>> Start Data for the task

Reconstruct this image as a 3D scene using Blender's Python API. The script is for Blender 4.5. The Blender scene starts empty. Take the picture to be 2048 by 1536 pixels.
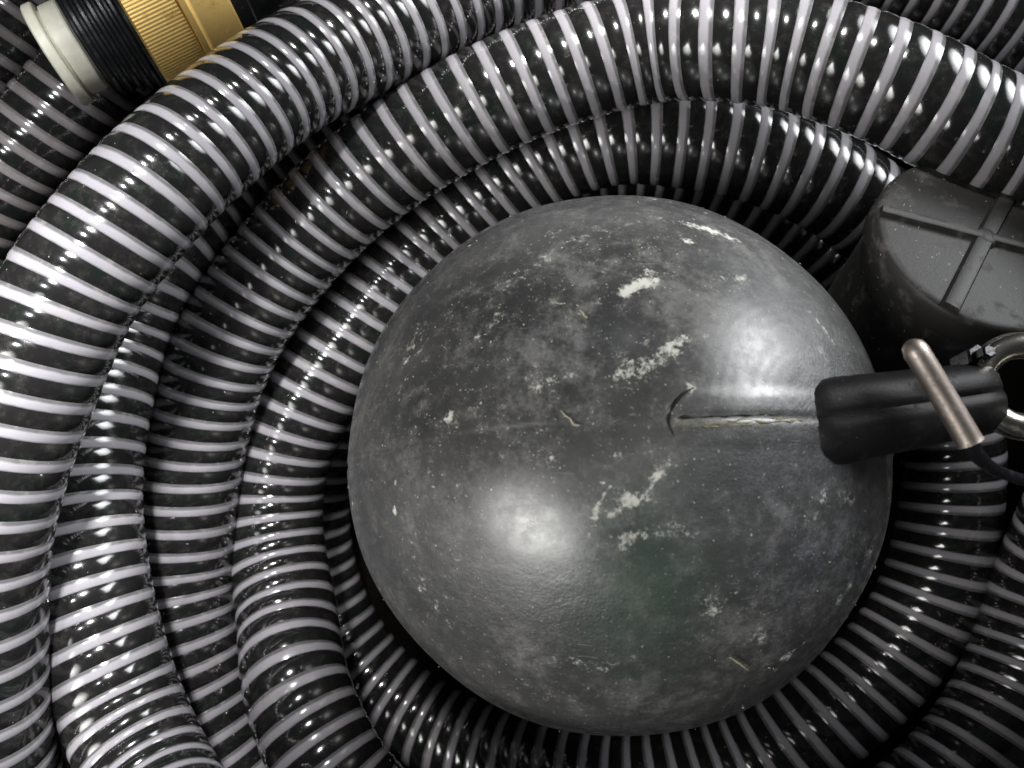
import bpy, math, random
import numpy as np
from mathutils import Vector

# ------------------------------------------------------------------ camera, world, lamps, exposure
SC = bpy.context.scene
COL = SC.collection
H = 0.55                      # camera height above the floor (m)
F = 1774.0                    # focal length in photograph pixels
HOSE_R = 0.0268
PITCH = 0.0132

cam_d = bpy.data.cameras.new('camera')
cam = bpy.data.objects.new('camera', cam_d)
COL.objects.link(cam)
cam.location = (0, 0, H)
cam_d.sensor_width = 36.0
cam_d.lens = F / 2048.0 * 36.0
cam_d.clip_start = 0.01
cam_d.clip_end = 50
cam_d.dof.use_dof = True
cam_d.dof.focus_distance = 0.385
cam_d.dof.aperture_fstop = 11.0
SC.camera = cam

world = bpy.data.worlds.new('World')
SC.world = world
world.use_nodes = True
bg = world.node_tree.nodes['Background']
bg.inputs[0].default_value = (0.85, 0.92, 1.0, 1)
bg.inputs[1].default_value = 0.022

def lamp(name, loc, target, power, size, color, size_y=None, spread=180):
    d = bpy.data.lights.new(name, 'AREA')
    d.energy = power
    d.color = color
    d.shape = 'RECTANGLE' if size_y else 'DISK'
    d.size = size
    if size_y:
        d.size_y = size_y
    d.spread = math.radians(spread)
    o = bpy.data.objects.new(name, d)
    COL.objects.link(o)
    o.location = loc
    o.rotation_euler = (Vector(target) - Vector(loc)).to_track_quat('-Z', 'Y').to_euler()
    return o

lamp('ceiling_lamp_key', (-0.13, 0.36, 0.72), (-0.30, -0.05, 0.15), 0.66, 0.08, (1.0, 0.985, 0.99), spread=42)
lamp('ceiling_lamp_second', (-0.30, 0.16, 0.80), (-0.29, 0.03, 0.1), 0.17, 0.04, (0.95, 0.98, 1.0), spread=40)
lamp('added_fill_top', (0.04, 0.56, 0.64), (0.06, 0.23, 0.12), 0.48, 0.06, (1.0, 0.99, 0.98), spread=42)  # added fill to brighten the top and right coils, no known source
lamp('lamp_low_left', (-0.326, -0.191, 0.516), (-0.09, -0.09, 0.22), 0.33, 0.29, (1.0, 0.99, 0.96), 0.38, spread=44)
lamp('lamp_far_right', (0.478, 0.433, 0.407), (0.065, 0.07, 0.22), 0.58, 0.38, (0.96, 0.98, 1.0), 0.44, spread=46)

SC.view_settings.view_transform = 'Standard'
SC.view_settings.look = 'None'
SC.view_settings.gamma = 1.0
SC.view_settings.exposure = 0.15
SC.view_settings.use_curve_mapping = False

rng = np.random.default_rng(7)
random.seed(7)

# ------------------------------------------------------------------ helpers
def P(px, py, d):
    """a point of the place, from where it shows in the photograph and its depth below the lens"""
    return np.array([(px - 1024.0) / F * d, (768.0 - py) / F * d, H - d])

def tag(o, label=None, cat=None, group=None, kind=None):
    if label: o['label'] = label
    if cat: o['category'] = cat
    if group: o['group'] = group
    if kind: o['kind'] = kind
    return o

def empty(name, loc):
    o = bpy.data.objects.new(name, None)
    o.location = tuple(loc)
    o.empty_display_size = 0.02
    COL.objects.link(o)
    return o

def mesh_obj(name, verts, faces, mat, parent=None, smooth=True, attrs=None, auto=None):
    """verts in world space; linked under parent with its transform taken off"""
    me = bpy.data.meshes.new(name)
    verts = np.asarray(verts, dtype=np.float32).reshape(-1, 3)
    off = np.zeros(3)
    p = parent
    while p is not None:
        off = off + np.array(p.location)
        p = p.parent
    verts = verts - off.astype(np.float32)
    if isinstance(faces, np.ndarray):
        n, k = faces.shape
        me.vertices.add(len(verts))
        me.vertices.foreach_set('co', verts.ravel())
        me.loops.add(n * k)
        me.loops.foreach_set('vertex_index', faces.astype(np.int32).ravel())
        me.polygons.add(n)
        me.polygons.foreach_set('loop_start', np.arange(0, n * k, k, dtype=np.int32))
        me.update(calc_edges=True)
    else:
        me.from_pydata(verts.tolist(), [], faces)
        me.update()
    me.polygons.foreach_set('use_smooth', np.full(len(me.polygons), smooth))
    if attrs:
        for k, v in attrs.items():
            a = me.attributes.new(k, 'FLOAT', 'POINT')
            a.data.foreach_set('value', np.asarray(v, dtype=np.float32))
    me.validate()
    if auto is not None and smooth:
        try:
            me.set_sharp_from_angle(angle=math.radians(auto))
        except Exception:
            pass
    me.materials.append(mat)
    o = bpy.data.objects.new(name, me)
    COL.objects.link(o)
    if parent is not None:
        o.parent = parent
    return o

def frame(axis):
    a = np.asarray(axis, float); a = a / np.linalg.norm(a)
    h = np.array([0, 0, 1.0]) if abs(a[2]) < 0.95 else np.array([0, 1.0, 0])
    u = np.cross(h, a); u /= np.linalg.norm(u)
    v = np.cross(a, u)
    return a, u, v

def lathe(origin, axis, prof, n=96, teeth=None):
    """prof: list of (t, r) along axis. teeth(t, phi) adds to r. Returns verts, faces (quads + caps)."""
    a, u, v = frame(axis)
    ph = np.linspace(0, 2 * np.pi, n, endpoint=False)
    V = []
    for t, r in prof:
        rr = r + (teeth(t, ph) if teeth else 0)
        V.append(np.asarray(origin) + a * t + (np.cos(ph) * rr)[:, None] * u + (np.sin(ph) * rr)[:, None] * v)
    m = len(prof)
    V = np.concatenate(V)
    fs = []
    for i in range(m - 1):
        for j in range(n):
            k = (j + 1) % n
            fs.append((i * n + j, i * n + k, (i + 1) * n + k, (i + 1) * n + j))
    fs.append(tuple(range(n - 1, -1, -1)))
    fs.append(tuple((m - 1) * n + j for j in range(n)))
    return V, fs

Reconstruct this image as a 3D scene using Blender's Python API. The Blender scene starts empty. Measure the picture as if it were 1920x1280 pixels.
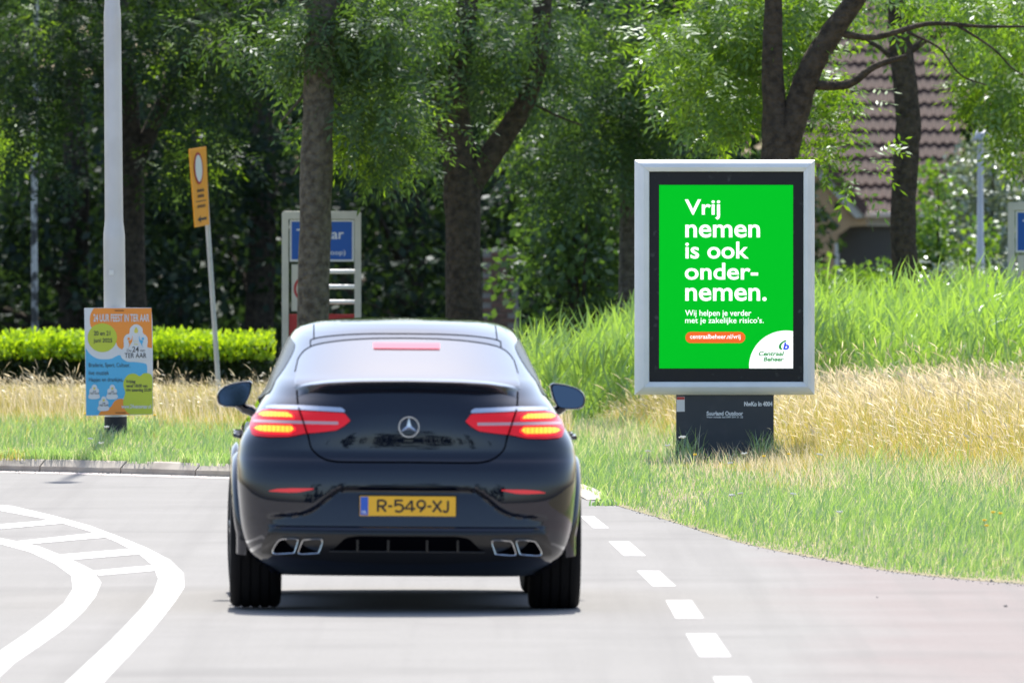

>> End Data for the task

» **Work to be completed**
Reproduce each record above by retyping it exactly; omit all images.

» **Exercise solution**
Reconstruct this image as a 3D scene using Blender's Python API. The script is for Blender 4.5. The Blender scene starts empty. Take the picture to be 2048 by 1536 pixels.
import bpy, math, random
import numpy as np
from mathutils import Vector

# ------------------------------------------------------------------ camera, world, lamps, exposure
SC = bpy.context.scene
COL = SC.collection
H = 0.55                      # camera height above the floor (m)
F = 1774.0                    # focal length in photograph pixels
HOSE_R = 0.0268
PITCH = 0.0132

cam_d = bpy.data.cameras.new('camera')
cam = bpy.data.objects.new('camera', cam_d)
COL.objects.link(cam)
cam.location = (0, 0, H)
cam_d.sensor_width = 36.0
cam_d.lens = F / 2048.0 * 36.0
cam_d.clip_start = 0.01
cam_d.clip_end = 50
cam_d.dof.use_dof = True
cam_d.dof.focus_distance = 0.385
cam_d.dof.aperture_fstop = 11.0
SC.camera = cam

world = bpy.data.worlds.new('World')
SC.world = world
world.use_nodes = True
bg = world.node_tree.nodes['Background']
bg.inputs[0].default_value = (0.85, 0.92, 1.0, 1)
bg.inputs[1].default_value = 0.022

def lamp(name, loc, target, power, size, color, size_y=None, spread=180):
    d = bpy.data.lights.new(name, 'AREA')
    d.energy = power
    d.color = color
    d.shape = 'RECTANGLE' if size_y else 'DISK'
    d.size = size
    if size_y:
        d.size_y = size_y
    d.spread = math.radians(spread)
    o = bpy.data.objects.new(name, d)
    COL.objects.link(o)
    o.location = loc
    o.rotation_euler = (Vector(target) - Vector(loc)).to_track_quat('-Z', 'Y').to_euler()
    return o

lamp('ceiling_lamp_key', (-0.13, 0.36, 0.72), (-0.30, -0.05, 0.15), 0.66, 0.08, (1.0, 0.985, 0.99), spread=42)
lamp('ceiling_lamp_second', (-0.30, 0.16, 0.80), (-0.29, 0.03, 0.1), 0.17, 0.04, (0.95, 0.98, 1.0), spread=40)
lamp('added_fill_top', (0.04, 0.56, 0.64), (0.06, 0.23, 0.12), 0.48, 0.06, (1.0, 0.99, 0.98), spread=42)  # added fill to brighten the top and right coils, no known source
lamp('lamp_low_left', (-0.326, -0.191, 0.516), (-0.09, -0.09, 0.22), 0.33, 0.29, (1.0, 0.99, 0.96), 0.38, spread=44)
lamp('lamp_far_right', (0.478, 0.433, 0.407), (0.065, 0.07, 0.22), 0.58, 0.38, (0.96, 0.98, 1.0), 0.44, spread=46)

SC.view_settings.view_transform = 'Standard'
SC.view_settings.look = 'None'
SC.view_settings.gamma = 1.0
SC.view_settings.exposure = 0.15
SC.view_settings.use_curve_mapping = False

rng = np.random.default_rng(7)
random.seed(7)

# ------------------------------------------------------------------ helpers
def P(px, py, d):
    """a point of the place, from where it shows in the photograph and its depth below the lens"""
    return np.array([(px - 1024.0) / F * d, (768.0 - py) / F * d, H - d])

def tag(o, label=None, cat=None, group=None, kind=None):
    if label: o['label'] = label
    if cat: o['category'] = cat
    if group: o['group'] = group
    if kind: o['kind'] = kind
    return o

def empty(name, loc):
    o = bpy.data.objects.new(name, None)
    o.location = tuple(loc)
    o.empty_display_size = 0.02
    COL.objects.link(o)
    return o

def mesh_obj(name, verts, faces, mat, parent=None, smooth=True, attrs=None, auto=None):
    """verts in world space; linked under parent with its transform taken off"""
    me = bpy.data.meshes.new(name)
    verts = np.asarray(verts, dtype=np.float32).reshape(-1, 3)
    off = np.zeros(3)
    p = parent
    while p is not None:
        off = off + np.array(p.location)
        p = p.parent
    verts = verts - off.astype(np.float32)
    if isinstance(faces, np.ndarray):
        n, k = faces.shape
        me.vertices.add(len(verts))
        me.vertices.foreach_set('co', verts.ravel())
        me.loops.add(n * k)
        me.loops.foreach_set('vertex_index', faces.astype(np.int32).ravel())
        me.polygons.add(n)
        me.polygons.foreach_set('loop_start', np.arange(0, n * k, k, dtype=np.int32))
        me.update(calc_edges=True)
    else:
        me.from_pydata(verts.tolist(), [], faces)
        me.update()
    me.polygons.foreach_set('use_smooth', np.full(len(me.polygons), smooth))
    if attrs:
        for k, v in attrs.items():
            a = me.attributes.new(k, 'FLOAT', 'POINT')
            a.data.foreach_set('value', np.asarray(v, dtype=np.float32))
    me.validate()
    if auto is not None and smooth:
        try:
            me.set_sharp_from_angle(angle=math.radians(auto))
        except Exception:
            pass
    me.materials.append(mat)
    o = bpy.data.objects.new(name, me)
    COL.objects.link(o)
    if parent is not None:
        o.parent = parent
    return o

def frame(axis):
    a = np.asarray(axis, float); a = a / np.linalg.norm(a)
    h = np.array([0, 0, 1.0]) if abs(a[2]) < 0.95 else np.array([0, 1.0, 0])
    u = np.cross(h, a); u /= np.linalg.norm(u)
    v = np.cross(a, u)
    return a, u, v

def lathe(origin, axis, prof, n=96, teeth=None):
    """prof: list of (t, r) along axis. teeth(t, phi) adds to r. Returns verts, faces (quads + caps)."""
    a, u, v = frame(axis)
    ph = np.linspace(0, 2 * np.pi, n, endpoint=False)
    V = []
    for t, r in prof:
        rr = r + (teeth(t, ph) if teeth else 0)
        V.append(np.asarray(origin) + a * t + (np.cos(ph) * rr)[:, None] * u + (np.sin(ph) * rr)[:, None] * v)
    m = len(prof)
    V = np.concatenate(V)
    fs = []
    for i in range(m - 1):
        for j in range(n):
            k = (j + 1) % n
            fs.append((i * n + j, i * n + k, (i + 1) * n + k, (i + 1) * n + j))
    fs.append(tuple(range(n - 1, -1, -1)))
    fs.append(tuple((m - 1) * n + j for j in range(n)))
    return V, fs

Reconstruct this image as a 3D scene using Blender's Python API. The Blender scene starts empty. Measure the picture as if it were 1920x1280 pixels.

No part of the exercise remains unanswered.